_OBJECTIVE_
Retype every line from the start of the data down to and including the line with "return m, m.node_tree, m.node_tree.nodes['Principled". Skip the pictures.

— Begin DATA —

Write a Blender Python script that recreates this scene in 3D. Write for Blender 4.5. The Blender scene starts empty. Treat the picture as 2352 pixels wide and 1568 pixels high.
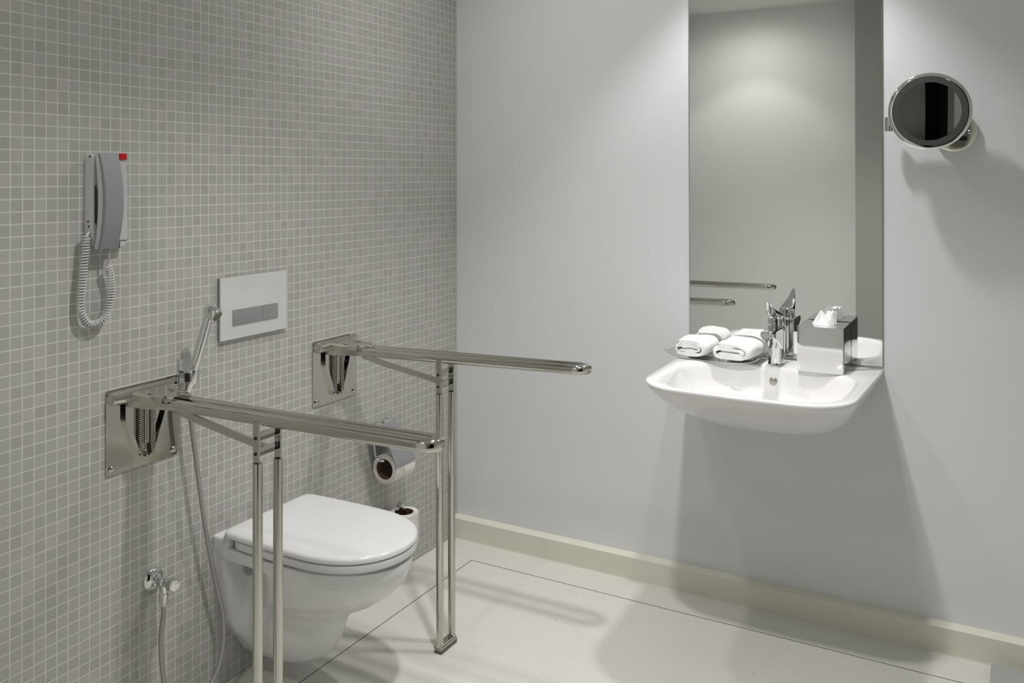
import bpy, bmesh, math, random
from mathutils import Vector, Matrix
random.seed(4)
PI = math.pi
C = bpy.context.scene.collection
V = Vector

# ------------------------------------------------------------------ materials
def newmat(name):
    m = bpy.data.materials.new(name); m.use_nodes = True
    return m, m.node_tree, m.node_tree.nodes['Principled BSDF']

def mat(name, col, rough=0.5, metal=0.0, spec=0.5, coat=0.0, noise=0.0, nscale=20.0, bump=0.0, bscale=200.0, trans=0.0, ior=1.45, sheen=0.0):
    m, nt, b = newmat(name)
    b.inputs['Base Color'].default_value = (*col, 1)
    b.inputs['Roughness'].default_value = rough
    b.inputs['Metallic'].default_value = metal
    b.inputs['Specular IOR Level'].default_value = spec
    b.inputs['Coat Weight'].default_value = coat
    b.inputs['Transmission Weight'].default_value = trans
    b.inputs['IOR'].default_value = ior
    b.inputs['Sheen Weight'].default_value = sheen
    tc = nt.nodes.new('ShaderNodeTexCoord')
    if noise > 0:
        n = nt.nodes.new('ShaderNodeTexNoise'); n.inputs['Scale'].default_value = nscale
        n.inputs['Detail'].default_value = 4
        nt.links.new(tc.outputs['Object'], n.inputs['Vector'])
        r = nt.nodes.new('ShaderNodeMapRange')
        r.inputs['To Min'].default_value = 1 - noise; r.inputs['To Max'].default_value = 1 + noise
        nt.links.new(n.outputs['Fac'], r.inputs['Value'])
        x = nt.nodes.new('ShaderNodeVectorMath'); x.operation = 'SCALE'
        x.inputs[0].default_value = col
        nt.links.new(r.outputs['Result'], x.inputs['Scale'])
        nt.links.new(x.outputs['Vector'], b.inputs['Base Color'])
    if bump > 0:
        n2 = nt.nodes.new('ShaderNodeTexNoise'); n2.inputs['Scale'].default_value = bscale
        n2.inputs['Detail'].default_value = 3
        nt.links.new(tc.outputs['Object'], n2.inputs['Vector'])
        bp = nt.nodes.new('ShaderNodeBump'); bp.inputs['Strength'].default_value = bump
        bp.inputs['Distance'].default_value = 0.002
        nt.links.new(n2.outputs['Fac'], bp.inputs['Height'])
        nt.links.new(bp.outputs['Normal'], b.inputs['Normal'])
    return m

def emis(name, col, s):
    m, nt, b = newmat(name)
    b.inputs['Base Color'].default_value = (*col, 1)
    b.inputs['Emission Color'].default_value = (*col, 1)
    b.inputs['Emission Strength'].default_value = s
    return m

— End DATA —

_OUTPUT FOR THIS TASK_
Write a Blender Python script that recreates this scene in 3D. Write for Blender 4.5. The Blender scene starts empty. Treat the picture as 2352 pixels wide and 1568 pixels high.
import bpy, bmesh, math, random
from mathutils import Vector, Matrix
random.seed(4)
PI = math.pi
C = bpy.context.scene.collection
V = Vector

# ------------------------------------------------------------------ materials
def newmat(name):
    m = bpy.data.materials.new(name); m.use_nodes = True
    return m, m.node_tree, m.node_tree.nodes['Principled BSDF']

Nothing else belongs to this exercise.